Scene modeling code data
__________
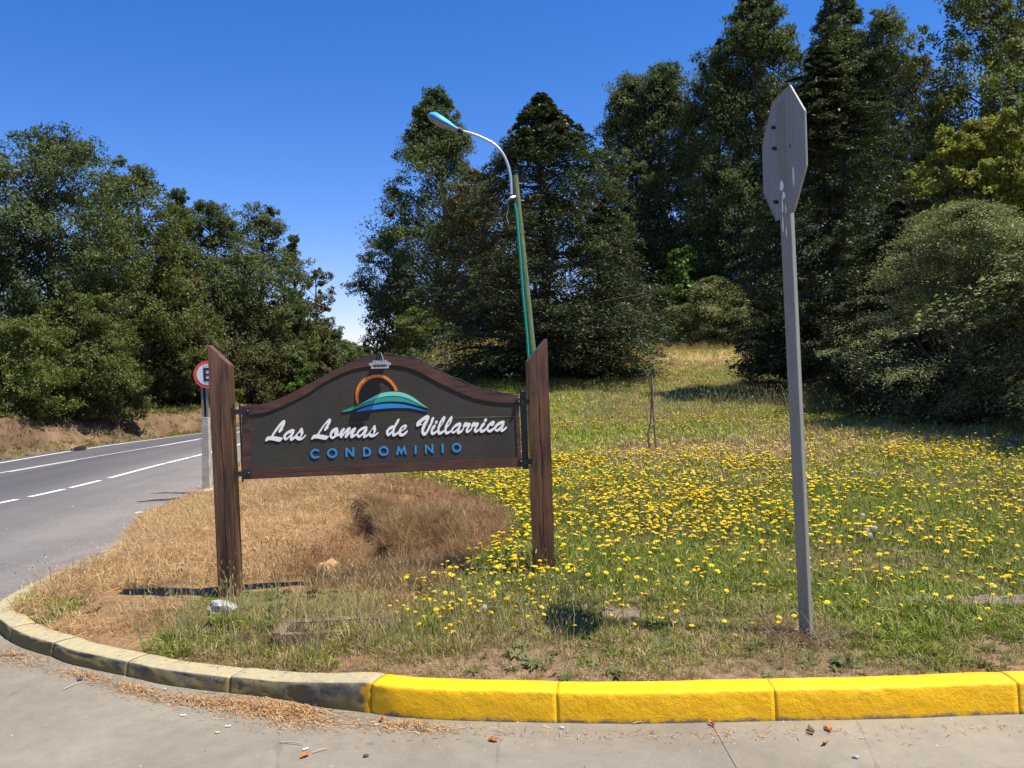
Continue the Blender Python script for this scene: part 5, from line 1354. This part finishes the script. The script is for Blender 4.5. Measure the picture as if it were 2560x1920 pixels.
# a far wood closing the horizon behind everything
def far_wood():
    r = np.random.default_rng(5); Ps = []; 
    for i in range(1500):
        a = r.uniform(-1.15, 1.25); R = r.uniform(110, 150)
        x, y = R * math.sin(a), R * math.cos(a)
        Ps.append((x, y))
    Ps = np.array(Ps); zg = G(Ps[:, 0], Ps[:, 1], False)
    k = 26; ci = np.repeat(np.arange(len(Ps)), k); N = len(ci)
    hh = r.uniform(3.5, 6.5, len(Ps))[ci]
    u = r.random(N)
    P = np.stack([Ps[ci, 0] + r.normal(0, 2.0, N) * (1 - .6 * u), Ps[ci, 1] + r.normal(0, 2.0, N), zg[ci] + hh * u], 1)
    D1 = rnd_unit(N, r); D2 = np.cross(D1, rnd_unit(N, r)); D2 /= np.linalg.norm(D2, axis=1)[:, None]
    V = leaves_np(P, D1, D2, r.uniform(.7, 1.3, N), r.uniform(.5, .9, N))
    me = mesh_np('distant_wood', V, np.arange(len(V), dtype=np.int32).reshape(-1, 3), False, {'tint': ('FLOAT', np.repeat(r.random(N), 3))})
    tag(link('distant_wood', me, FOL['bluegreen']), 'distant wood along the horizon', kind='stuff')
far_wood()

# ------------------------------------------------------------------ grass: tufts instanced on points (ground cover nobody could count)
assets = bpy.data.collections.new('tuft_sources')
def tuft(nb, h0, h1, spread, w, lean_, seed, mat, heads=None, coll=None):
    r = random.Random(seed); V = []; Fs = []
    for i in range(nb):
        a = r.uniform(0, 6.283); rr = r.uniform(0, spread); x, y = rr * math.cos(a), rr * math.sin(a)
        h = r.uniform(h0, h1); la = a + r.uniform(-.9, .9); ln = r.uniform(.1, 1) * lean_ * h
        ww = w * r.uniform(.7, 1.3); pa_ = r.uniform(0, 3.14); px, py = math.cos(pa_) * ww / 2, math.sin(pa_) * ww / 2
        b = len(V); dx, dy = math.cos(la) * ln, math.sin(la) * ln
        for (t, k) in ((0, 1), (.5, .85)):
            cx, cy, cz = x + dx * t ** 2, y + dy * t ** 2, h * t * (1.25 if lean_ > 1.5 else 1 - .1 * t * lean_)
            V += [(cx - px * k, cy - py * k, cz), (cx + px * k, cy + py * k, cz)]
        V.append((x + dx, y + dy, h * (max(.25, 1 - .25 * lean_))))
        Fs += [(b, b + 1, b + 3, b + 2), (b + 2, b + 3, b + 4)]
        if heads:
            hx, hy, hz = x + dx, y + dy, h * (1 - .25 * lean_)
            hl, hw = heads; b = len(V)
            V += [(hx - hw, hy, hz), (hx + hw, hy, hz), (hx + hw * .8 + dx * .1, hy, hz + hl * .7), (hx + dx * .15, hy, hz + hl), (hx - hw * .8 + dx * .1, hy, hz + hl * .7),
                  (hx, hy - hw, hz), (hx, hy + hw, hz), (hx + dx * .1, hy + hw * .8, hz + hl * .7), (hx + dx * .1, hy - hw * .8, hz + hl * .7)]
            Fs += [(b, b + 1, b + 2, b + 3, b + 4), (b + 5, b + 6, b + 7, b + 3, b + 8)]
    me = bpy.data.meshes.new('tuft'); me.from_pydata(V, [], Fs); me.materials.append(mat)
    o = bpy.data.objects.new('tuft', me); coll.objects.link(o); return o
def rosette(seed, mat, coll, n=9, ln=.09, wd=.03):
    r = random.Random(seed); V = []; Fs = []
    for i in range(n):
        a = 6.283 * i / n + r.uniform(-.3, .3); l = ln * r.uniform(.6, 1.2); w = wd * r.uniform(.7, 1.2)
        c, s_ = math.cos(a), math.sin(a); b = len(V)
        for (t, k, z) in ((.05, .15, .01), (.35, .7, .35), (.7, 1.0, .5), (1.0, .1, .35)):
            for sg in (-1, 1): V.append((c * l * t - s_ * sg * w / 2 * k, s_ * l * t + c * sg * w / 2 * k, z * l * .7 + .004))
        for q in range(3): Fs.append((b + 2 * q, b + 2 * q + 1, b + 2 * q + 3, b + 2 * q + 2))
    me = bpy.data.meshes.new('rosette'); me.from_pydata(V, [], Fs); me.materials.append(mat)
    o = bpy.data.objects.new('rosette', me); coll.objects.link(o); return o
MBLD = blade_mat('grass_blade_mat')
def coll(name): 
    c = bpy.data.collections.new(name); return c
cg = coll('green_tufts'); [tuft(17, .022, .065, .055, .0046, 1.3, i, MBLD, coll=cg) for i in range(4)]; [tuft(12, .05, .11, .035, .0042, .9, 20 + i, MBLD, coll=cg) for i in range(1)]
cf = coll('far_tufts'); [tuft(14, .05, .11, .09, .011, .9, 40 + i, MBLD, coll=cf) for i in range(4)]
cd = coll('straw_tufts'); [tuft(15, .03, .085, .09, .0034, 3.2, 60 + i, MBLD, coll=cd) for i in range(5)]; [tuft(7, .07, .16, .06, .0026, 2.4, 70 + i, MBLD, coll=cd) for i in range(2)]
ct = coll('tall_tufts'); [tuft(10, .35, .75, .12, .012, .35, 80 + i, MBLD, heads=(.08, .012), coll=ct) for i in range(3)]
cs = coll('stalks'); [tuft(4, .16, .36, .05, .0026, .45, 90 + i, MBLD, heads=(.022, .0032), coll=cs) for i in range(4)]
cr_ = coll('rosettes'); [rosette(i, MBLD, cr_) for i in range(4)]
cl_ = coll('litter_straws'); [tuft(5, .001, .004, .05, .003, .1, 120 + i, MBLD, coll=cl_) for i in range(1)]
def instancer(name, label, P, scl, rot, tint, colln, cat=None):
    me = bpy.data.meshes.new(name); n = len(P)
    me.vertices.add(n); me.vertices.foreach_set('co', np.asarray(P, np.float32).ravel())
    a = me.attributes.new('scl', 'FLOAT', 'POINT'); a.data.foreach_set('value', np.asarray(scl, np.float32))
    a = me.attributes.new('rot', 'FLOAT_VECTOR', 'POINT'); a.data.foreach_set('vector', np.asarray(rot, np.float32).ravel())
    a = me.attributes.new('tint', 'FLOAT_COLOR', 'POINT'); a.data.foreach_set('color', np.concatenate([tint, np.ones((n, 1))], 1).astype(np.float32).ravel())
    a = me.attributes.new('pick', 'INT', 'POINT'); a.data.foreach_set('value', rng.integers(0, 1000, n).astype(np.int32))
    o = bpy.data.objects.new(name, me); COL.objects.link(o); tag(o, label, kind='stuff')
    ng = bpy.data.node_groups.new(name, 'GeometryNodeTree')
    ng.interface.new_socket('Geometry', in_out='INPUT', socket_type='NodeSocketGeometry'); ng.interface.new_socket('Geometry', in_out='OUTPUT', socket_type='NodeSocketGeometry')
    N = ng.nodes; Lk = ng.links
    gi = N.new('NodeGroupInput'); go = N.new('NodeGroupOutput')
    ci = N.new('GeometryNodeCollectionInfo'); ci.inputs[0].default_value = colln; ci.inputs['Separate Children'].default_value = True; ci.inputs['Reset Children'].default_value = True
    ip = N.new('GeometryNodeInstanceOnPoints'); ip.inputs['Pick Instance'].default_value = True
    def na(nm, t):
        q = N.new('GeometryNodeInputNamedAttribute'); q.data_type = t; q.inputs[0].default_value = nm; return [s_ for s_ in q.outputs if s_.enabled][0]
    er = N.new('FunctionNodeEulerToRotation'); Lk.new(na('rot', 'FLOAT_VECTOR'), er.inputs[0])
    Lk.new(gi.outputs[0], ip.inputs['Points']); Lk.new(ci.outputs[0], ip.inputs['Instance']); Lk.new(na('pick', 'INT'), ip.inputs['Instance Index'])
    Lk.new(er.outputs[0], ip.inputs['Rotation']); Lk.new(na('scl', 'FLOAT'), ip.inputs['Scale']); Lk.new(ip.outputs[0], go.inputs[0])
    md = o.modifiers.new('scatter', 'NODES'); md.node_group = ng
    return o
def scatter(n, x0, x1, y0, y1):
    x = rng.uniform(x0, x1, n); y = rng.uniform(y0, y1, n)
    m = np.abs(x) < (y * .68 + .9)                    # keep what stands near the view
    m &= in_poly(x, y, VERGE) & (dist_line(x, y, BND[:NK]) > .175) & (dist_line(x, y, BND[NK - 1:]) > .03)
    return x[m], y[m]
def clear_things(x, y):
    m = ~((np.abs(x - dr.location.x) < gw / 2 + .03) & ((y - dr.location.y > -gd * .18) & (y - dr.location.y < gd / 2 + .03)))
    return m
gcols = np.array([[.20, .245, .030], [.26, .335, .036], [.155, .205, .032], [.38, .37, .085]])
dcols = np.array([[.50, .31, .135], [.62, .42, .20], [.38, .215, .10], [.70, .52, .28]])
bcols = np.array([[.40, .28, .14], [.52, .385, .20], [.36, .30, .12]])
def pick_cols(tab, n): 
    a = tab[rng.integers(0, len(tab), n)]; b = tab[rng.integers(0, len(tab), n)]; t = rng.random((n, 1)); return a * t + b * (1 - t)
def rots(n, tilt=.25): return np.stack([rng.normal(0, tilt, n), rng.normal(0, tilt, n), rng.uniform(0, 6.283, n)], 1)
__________
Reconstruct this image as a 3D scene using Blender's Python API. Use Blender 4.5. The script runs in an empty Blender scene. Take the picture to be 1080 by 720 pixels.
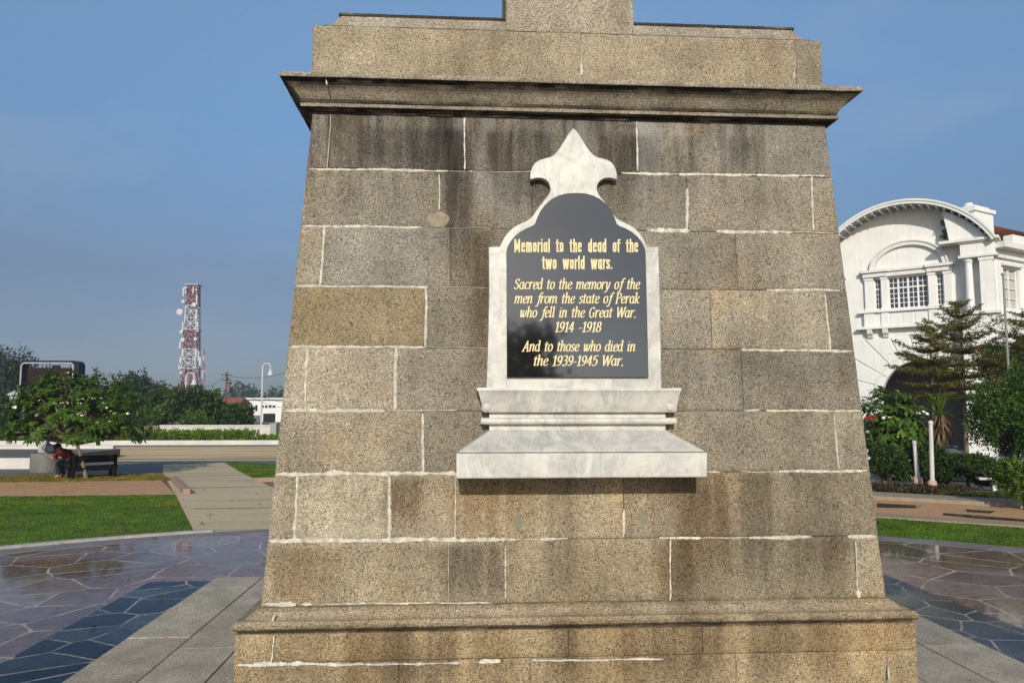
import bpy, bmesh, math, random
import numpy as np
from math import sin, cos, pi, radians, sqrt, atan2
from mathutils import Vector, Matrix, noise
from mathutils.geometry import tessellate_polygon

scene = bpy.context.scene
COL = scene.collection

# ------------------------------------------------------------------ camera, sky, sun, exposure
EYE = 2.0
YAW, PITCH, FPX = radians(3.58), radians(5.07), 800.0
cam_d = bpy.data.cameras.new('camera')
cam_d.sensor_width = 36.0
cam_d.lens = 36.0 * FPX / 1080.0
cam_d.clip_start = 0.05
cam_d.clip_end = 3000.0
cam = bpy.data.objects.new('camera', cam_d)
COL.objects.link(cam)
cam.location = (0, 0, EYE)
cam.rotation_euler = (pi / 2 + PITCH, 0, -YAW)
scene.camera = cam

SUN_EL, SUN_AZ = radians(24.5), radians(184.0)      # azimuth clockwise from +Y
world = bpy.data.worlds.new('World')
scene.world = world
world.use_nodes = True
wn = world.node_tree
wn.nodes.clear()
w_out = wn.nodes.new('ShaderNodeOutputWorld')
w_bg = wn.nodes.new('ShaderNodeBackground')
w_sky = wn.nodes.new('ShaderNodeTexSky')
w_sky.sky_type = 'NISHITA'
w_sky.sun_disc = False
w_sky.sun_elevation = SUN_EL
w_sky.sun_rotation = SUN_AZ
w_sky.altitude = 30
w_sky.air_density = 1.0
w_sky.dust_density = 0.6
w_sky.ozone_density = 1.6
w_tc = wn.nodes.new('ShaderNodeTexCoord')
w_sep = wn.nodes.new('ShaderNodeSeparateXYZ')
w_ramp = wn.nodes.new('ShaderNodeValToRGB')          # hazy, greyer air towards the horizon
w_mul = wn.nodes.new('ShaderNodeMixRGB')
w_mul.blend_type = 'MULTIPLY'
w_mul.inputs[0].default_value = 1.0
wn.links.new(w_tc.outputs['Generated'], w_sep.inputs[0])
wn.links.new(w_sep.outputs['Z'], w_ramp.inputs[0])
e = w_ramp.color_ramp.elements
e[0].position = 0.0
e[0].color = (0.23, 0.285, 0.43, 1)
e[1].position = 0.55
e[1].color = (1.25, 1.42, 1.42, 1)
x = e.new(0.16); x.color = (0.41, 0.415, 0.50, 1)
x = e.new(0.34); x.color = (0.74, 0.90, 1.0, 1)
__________
TASK OBJECTIVE: Copy, exactly as they stand, the lines from the one that holds "Reconstruct this image" to the one that holds "COL = scene.collection", both included, and drop every picture.

SOLUTION TO THIS TASK:
Reconstruct this image as a 3D scene using Blender's Python API. Use Blender 4.5. The script runs in an empty Blender scene. Take the picture to be 1080 by 720 pixels.
import bpy, bmesh, math, random
import numpy as np
from math import sin, cos, pi, radians, sqrt, atan2
from mathutils import Vector, Matrix, noise
from mathutils.geometry import tessellate_polygon

scene = bpy.context.scene
COL = scene.collection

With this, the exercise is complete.